Mr Mankell saluted the authors, but argued that to launch a European book award that is followed as closely as the Booker or the Goncourt, eventually, the laurels needed to be substantially pruned.
"Handing out a dozen or 34 prizes over three years is acceptable only for the first years. It makes no sense; it lessens its value," he told EUobserver.
"You cannot continue to have 12 prizes every year. Instead there should be just one or two prizes," he continued. "I don't honestly know how impressive it is. I think it is that Europe has a responsibility to do this sort of thing. This is the minimum of what has to be done. It's a small step."

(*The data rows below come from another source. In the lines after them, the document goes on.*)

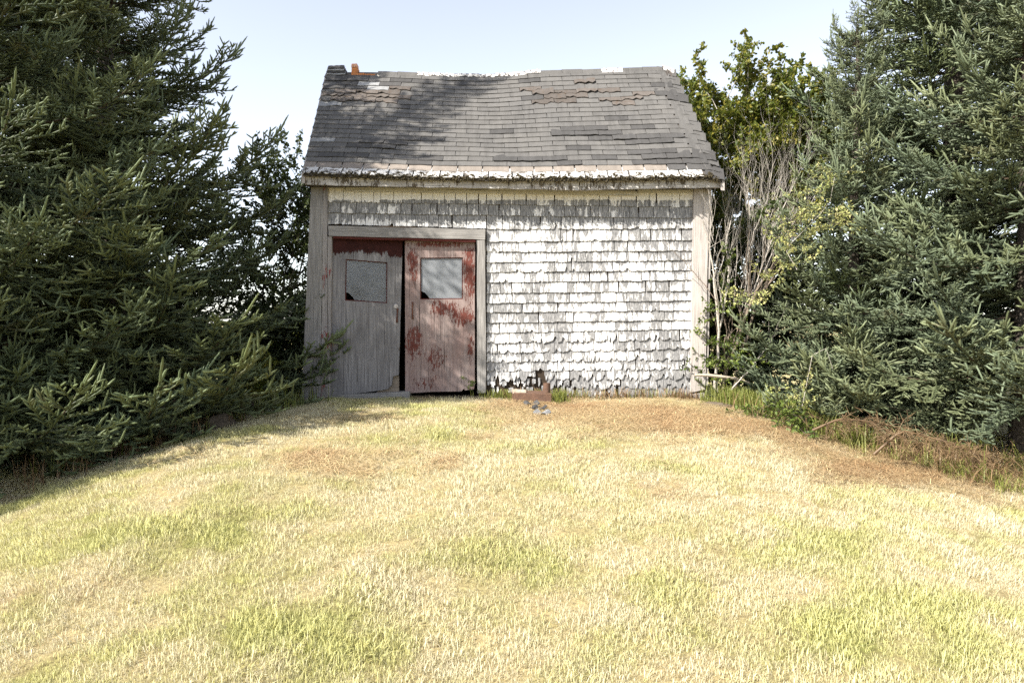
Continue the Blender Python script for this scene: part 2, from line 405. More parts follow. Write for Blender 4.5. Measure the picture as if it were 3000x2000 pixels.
def brown(x, y):
    return min(1, max(0, .02 + .36 * fbm(x, y, 1.4, 5.7) + .30 * fbm(x * .6 + y * .3, y * 1.6 - x * .3, 2.6, 1.2) + .2 * fbm(x, y, 8., 7.) + spots(BROWNS, x, y) * .85 - spots(GREENS, x, y) * .3))

def build_ground():
    def axis(lo, hi, step, far):
        a = list(np.arange(lo, hi + 1e-6, step)); v, s = hi, step
        while v < far: s *= 1.35; v += s; a.append(v)
        v, s = lo, step
        while v > -far: s *= 1.35; v -= s; a.insert(0, v)
        return np.array(a)
    X = axis(-7, 7, .125, 1500); Y = axis(0, 12, .125, 1500)
    gx, gy = np.meshgrid(X, Y); z = height(gx, gy); nx, ny = len(X), len(Y)
    V = np.stack([gx.ravel(), gy.ravel(), z.ravel()], 1)
    i = (np.arange(ny - 1)[:, None] * nx + np.arange(nx - 1)[None, :]).ravel()
    T = np.concatenate([np.stack([i, i + 1, i + nx + 1], 1), np.stack([i, i + nx + 1, i + nx], 1)])
    g = [green(a, b) if abs(a) < 12 and -2 < b < 20 else .35 for a, b in V[:, :2]]
    b_ = [brown(a, b) if abs(a) < 12 and -2 < b < 20 else .25 for a, b in V[:, :2]]
    me = tri_mesh('ground', V, T, M['ground'], {'green': g, 'brown': b_})
    me.polygons.foreach_set('use_smooth', [True] * len(me.polygons))
    tag(link('ground', me), kind='structure')
build_ground()

# ------------------------------------------------------------------ the shed
YW = 8.46                                                   # front face of the wall boarding
shed = tag(empty('shed', (0, 8.46, 0)), 'weathered white-shingled shed with a sagging grey roof and two worn doors', 'shed')
inv = Matrix.Translation((0, -8.46, 0))
def part(mb, name, mat, parent=shed, smooth=False, label=None):
    o = mb.build(name, mat, None, smooth); o.parent = parent; o.matrix_parent_inverse = inv if parent is shed else Matrix()
    if label: o['label'] = label
    return o

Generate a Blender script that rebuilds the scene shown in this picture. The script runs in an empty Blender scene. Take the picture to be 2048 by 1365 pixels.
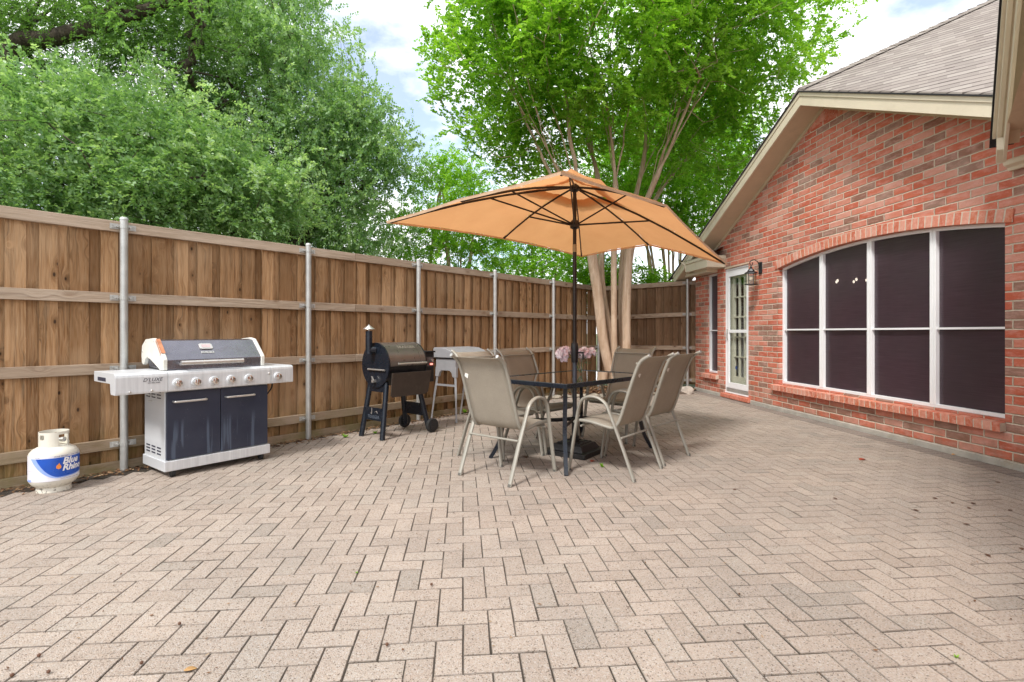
import bpy, bmesh, math, random
import numpy as np
from mathutils import Vector, Matrix
R = math.radians
sc = bpy.context.scene
C = sc.collection

# ------------------------------------------------------------------ camera
cd = bpy.data.cameras.new('camera')
cam = bpy.data.objects.new('camera', cd); C.objects.link(cam)
cam.location = (0, 0, 1.2); cam.rotation_euler = (R(90), 0, 0)
cd.sensor_width = 36; cd.lens = 36 * 1044 / 2048; cd.shift_y = -0.0085
cd.clip_start = 0.05; cd.clip_end = 2000
sc.camera = cam
# ------------------------------------------------------------------ sky and sun
SUN_EL, SUN_AZ = 50, 212         # azimuth measured clockwise from +Y
W = bpy.data.worlds.new('World'); sc.world = W; W.use_nodes = True
nt = W.node_tree; nt.nodes.clear()
def wn(t, **k):
    n = nt.nodes.new(t)
    for a, b in k.items(): setattr(n, a, b)
    return n
out = wn('ShaderNodeOutputWorld'); mix = wn('ShaderNodeMixShader')
sky = wn('ShaderNodeTexSky', sky_type='NISHITA', sun_disc=False, sun_elevation=R(SUN_EL), sun_rotation=R(SUN_AZ), air_density=1.0, dust_density=0.6, ozone_density=2.0)
bg1 = wn('ShaderNodeBackground'); bg1.inputs[1].default_value = 0.14
bg2 = wn('ShaderNodeBackground'); bg2.inputs[1].default_value = 1.0
tc = wn('ShaderNodeTexCoord'); mp = wn('ShaderNodeMapping'); mp.inputs['Scale'].default_value = (1, 1, 1.9); mp.inputs['Location'].default_value = (0.31, 0.0, 0.12)
n1 = wn('ShaderNodeTexNoise'); n1.inputs['Scale'].default_value = 3.0; n1.inputs['Detail'].default_value = 9; n1.inputs['Roughness'].default_value = 0.55
rp = wn('ShaderNodeValToRGB'); rp.color_ramp.elements[0].position = 0.36; rp.color_ramp.elements[0].color = (0.22, 0.22, 0.22, 1); rp.color_ramp.elements[1].position = 0.50
n2 = wn('ShaderNodeTexNoise'); n2.inputs['Scale'].default_value = 5.0; n2.inputs['Detail'].default_value = 6
r2 = wn('ShaderNodeValToRGB'); r2.color_ramp.elements[0].position = 0.35; r2.color_ramp.elements[1].position = 0.65
r2.color_ramp.elements[0].color = (0.86, 0.885, 0.93, 1); r2.color_ramp.elements[1].color = (1.0, 1.0, 1.0, 1)
L = nt.links.new
L(tc.outputs['Generated'], mp.inputs[0]); L(mp.outputs[0], n1.inputs[0]); L(mp.outputs[0], n2.inputs[0])
L(n1.outputs[0], rp.inputs[0]); L(n2.outputs[0], r2.inputs[0]); L(r2.outputs[0], bg2.inputs[0])
L(sky.outputs[0], bg1.inputs[0]); L(rp.outputs[0], mix.inputs[0]); L(bg1.outputs[0], mix.inputs[1]); L(bg2.outputs[0], mix.inputs[2]); L(mix.outputs[0], out.inputs[0])
sd = bpy.data.lights.new('sun', 'SUN'); sd.energy = 1.9; sd.angle = R(11); sd.color = (1.0, 0.965, 0.92)
sun = bpy.data.objects.new('sun', sd); C.objects.link(sun)
az = R(SUN_AZ); el = R(SUN_EL)
sv = Vector((math.sin(az) * math.cos(el), math.cos(az) * math.cos(el), math.sin(el)))
sun.rotation_euler = sv.to_track_quat('Z', 'Y').to_euler(); sun.location = sv * 30
sc.view_settings.view_transform = 'Standard'; sc.view_settings.look = 'None'
sc.view_settings.exposure = 0.97; sc.view_settings.gamma = 1
sc.render.film_transparent = False
sc.render.engine = 'CYCLES'
sc.cycles.max_bounces = 8; sc.cycles.transparent_max_bounces = 12

# ------------------------------------------------------------------ helpers
def sp(o, label=None, cat=None, group=None, kind=None):
    if label: o['label'] = label
    if cat: o['category'] = cat
    if group: o['group'] = group
    if kind: o['kind'] = kind
    return o
def empty(name, loc=(0, 0, 0), rz=0, label=None, cat=None, group=None):
    o = bpy.data.objects.new(name, None); C.objects.link(o)
    o.location = loc; o.rotation_euler = (0, 0, rz); o.empty_display_size = 0.1
    return sp(o, label, cat, group)
def copy_tree(o, parent=None):
    c = o.copy(); C.objects.link(c); c.parent = parent
    for ch in [k for k in bpy.data.objects if k.parent == o]: copy_tree(ch, c)
    return c

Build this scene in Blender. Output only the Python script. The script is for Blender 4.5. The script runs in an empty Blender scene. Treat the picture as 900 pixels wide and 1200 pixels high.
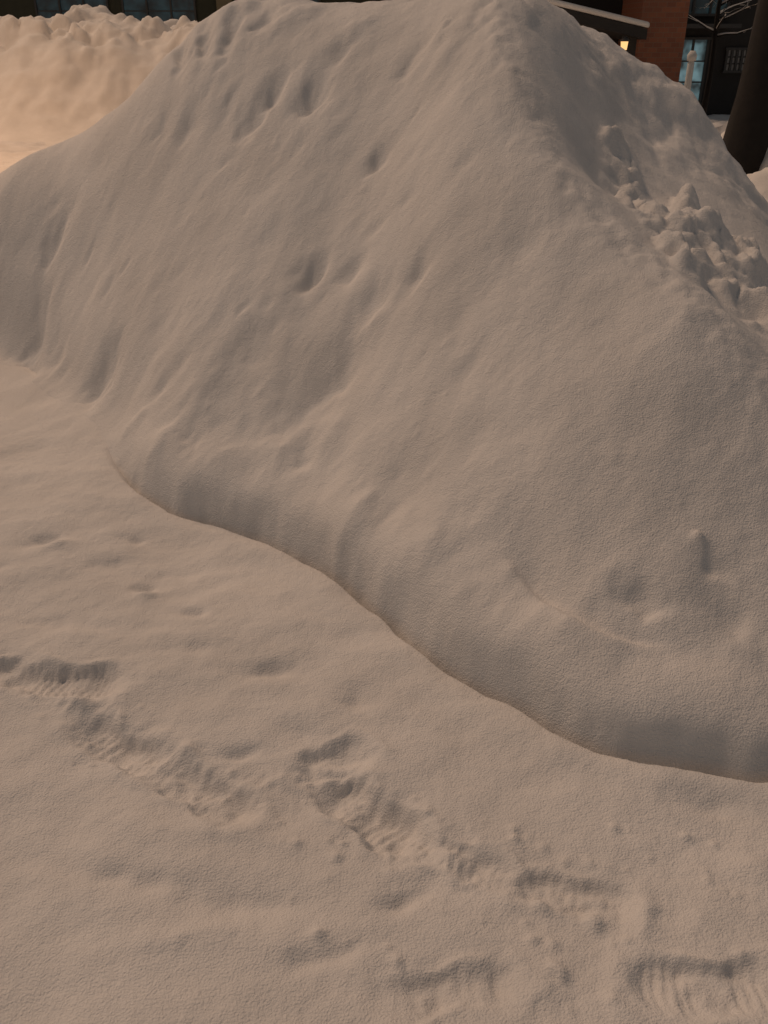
import bpy, math, numpy as np
from mathutils import Vector
rng=np.random.RandomState(7)
scene=bpy.context.scene
# ---------------------------------------------------------------- noise
_perm=rng.permutation(256).astype(np.int64); _perm=np.concatenate([_perm,_perm])
_ga=rng.rand(256)*2*np.pi; _gx=np.cos(_ga); _gy=np.sin(_ga); _gr=rng.rand(256)
def perlin(x,y):
    xi=np.floor(x).astype(np.int64); yi=np.floor(y).astype(np.int64)
    xf=x-xi; yf=y-yi; xi&=255; yi&=255
    def g(ix,iy,dx,dy):
        h=_perm[_perm[ix&255]+(iy&255)]
        return _gx[h]*dx+_gy[h]*dy
    u=xf*xf*xf*(xf*(xf*6-15)+10); v=yf*yf*yf*(yf*(yf*6-15)+10)
    a=g(xi,yi,xf,yf); b=g(xi+1,yi,xf-1,yf); c=g(xi,yi+1,xf,yf-1); d=g(xi+1,yi+1,xf-1,yf-1)
    return ((a+(b-a)*u)*(1-v)+(c+(d-c)*u)*v)*1.5
def fbm(x,y,s,o=3,seed=0.0):
    r=0; a=1
    for i in range(o):
        r=r+a*perlin(x*s+seed*17.3+i*5.1,y*s+seed*9.7+i*3.7); s*=2.03; a*=.5
    return r
def clods(x,y,s,seed=0.0,pw=.9):
    """rounded lumps of differing size (max of jittered domes), 0..1"""
    x=x*s+seed*11.3; y=y*s+seed*5.9
    wx=.38*perlin(x*1.4,y*1.4); wy=.38*perlin(x*1.4+8,y*1.4+3); x=x+wx; y=y+wy
    xi=np.floor(x).astype(np.int64); yi=np.floor(y).astype(np.int64); r=np.zeros(x.shape)
    for dx in (-1,0,1):
        for dy in (-1,0,1):
            h=_perm[_perm[(xi+dx)&255]+((yi+dy)&255)]; h2=_perm[(h+37)&255]; h3=_perm[(h2+91)&255]
            px=xi+dx+_gr[h]; py=yi+dy+_gr[h2]; R=.35+.45*_gr[h3]
            q=1-((x-px)**2+(y-py)**2)/(R*R)
            r=np.maximum(r,np.where(q>0,np.clip(q,0,1)**pw*R,0))
    return r
def sst(a,b,x):
    t=np.clip((x-a)/(b-a),0,1); return t*t*(3-2*t)
def gau(x,y,cx,cy,rx,ry,ang):
    c,s=math.cos(math.radians(ang)),math.sin(math.radians(ang))
    u=((x-cx)*c+(y-cy)*s)/rx; v=(-(x-cx)*s+(y-cy)*c)/ry
    return np.exp(-(u*u+v*v))
# ---------------------------------------------------------------- pile shape (world metres)
P=[(-2.92,5.10,0.40),(-2.10,5.10,0.84),(-1.86,5.15,0.97),(-1.62,5.20,1.11),(-1.35,5.15,1.28),(-1.09,5.10,1.51),(-0.79,5.00,1.73),(-0.41,4.85,1.73),
(-0.08,4.65,1.69),(0.18,4.40,1.70),(0.41,4.12,1.70),(0.61,4.10,1.69),(0.76,4.30,1.65),(0.98,4.60,1.57),(1.26,4.70,1.45),(1.54,4.60,1.26),
(1.63,4.40,1.04),(1.76,4.20,0.85),(0.55,3.65,1.40),(0.61,3.40,1.235),(0.74,3.15,1.07),(0.89,2.90,0.93),(1.00,2.65,0.82),(1.15,2.52,0.68),
(0.80,3.95,1.34),(0.83,3.60,1.07),(0.98,3.85,1.09),(1.10,3.70,0.97),(1.23,3.45,0.90),(1.17,2.95,0.75),(1.18,4.30,1.23),(1.38,4.10,1.04),
(0.54,3.88,1.56),
(-0.71,3.65,0.64),(0.00,3.25,0.74),(0.54,2.75,0.73),(0.26,2.45,0.43),(-0.32,3.10,0.34),(0.72,2.20,0.42),(1.00,2.40,0.59),(-1.48,4.40,0.52),
(0.00,3.85,1.18),(-0.77,4.30,1.13),
(-2.6,5.7,.7),(-1.7,5.9,.9),(-.7,5.8,1.25),(.2,5.5,1.3),(.9,5.5,1.15),(1.6,5.3,.9),(2.2,4.6,.55),(2.2,3.6,.4),(1.9,2.9,.42),(1.6,2.3,.35)]
foot=[(-2.78,5.0),(-2.02,4.44),(-1.59,3.96),(-1.29,3.61),(-1.03,3.19),(-0.81,2.97),(-0.6,2.87),(-0.4,2.74),(-0.2,2.53),(-0.05,2.33),(0.17,2.04),(0.39,1.82),(0.54,1.69),(0.74,1.62),(0.94,1.59),(1.13,1.56)]
back=[(1.7,1.6),(2.3,2.0),(2.8,3.0),(2.9,4.2),(2.7,5.4),(2.0,6.3),(.5,6.8),(-1.5,7.0),(-3.0,6.8),(-3.6,6.1),(-3.5,5.4)]
A=np.array(P+[(x,y,.04) for x,y in foot]+[(x,y,0.03) for x,y in back])
def U(r2): return np.where(r2>0,.5*r2*np.log(r2+1e-12),0)
n=len(A)
K=U((A[:,None,0]-A[None,:,0])**2+(A[:,None,1]-A[None,:,1])**2)+np.eye(n)*0.009
Q=np.c_[np.ones(n),A[:,:2]]
W=np.linalg.solve(np.block([[K,Q],[Q.T,np.zeros((3,3))]]),np.r_[A[:,2],0,0,0])
def tps(x,y):
    z=W[n]+W[n+1]*x+W[n+2]*y
    for i in range(n): z=z+W[i]*U((x-A[i,0])**2+(y-A[i,1])**2)
    return z
poly=np.array(foot+back)
def sdist(x,y):
    """signed distance to the pile's footprint, + inside"""
    d=np.full(x.shape,1e9); ins=np.zeros(x.shape,bool); m=len(poly)
    for i in range(m):
        ax,ay=poly[i]; bx,by=poly[(i+1)%m]
        ex,ey=bx-ax,by-ay
        t=np.clip(((x-ax)*ex+(y-ay)*ey)/(ex*ex+ey*ey),0,1)
        d=np.minimum(d,np.hypot(x-ax-t*ex,y-ay-t*ey))
        c=((ay>y)!=(by>y))&(x<(bx-ax)*(y-ay)/((by-ay) if by!=ay else 1e-9)+ax)
        ins^=c
    return np.where(ins,d,-d)
def creviceW(x,y): return sst(-1.25,-.78,x)*(1-.7*sst(.80,1.15,x))*(1-sst(3.3,3.8,y))
KS=.075
def runout(D): return KS*np.log1p(np.exp(np.clip((.02+D*.40)/KS,-30,30)))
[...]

He said that for the European Union to survive, the institutions must put much greater emphasis on support for cultural works.
"This is a perhaps a philosophical idea, but Europe must begin to really engage in the area of culture, which is so central. If it doesn't, can we really say there is a union, can we do anything with this union?"
He also said that if the aim was also to encourage a greater readership of books from other European countries, there should be greater support for what he called "the many times invisible translator."
The translation of fiction has been hit hard by the economic crisis, as publishers are wary of publishing "expensive" books such as those that require the additional, extensive labour of transferring prose into another language.
"It would also be worthwhile to have a very serious prize for translation. It would be very wise for the EU do this."
The winners
From Austria, Paulus Hochgatterer won for The Sweetness of Life, a psychological thriller set in the Alps about a murder and a slew of animal killings, with references to the war and the growth of the far right.
From Croatia, twenty-one-year-old Mila Pavicevic's Ice Girl and Other Fairy Tales was honoured. She has also written published four collections of poems.
The Troglodyte Adolescents, by France's Emmanuelle Pagano, bagged one award for her tale of a boy who becomes a woman and returns to the village where she had grown up.
Winner Szécsi Noémi's Communist Monte Cristo, walked away with another for her a family saga that offers a panorama of the history of communist ideas in Hungary.
Ireland's Karen Gillece triumphed with her Longshore Drift, a love story and a story of loss, about a free-spirited woman who loses her son in a Brazilian market.
Daniele Del Giudice's Movable Horizon retraces the notebooks of Antarctic expeditions in the novel that won for Italy.
Laura Sintija Černiauskaitė, born in 1976 in Vilnius, Lithuania, scooped a prize for Breathing Into Marble, her fourth book and first novel, about a young mother named Isabelle who adopts a six-year-old boy who kills his brother.
Encirclement, by Carl Frode Tiller, has already won the Norwegian Critics' Prize, the Brage Prize and was nominated for the Nordic Council Award. In it, a man who cannot remember who he is places a notice in the newspaper to encourage acquaintances and friends to write him letters so he can start remembering.
Polish science-fiction writer Jacek Dukaj snagged his award for his crafting of an alternate universe in which the First World War never happened, Poland is still under Russian rule and an unknown form of ice has spread across much of the Eurasian continent.
From Portugal, Dulce Maria Cardoso's Os Meus Sentimentos recounts the horrors of everyday life of a woman who sells cosmetics to housewives, and whose daughter works in a supermarket.
Slovakia's Pavol Rankov won for It Happened on 1 September (or whenever), which stretches from 1938 to 1968 and tells the tale of three friends who respectively consider themselves to be Czech, Hungarian and Jewish and who become rivals in war.
Helena Henschen, of Sweden, secured her prize for her debut novel, The Shadow of a Crime. The book is based on a true story, the 'von Sydow murders,' in which Ms Henschen's mother lost her entire family at the age of 15.
Next year, awards will be given to authors from Belgium, Cyprus, Denmark, Estonia, Germany, Finland, Luxembourg, Macedonia, Romania, Slovenia and Spain, and in 2011 to writers, from Bulgaria, the Czech Republic, Greece, Iceland, Latvia, Liechtenstein, Malta, Serbia, the Netherlands, Turkey and the UK.
President Barroso has not read any of the novels, according to a spokesperson, however he is looking forward to Mr Del Giudice's book and that of Ms Cardoso.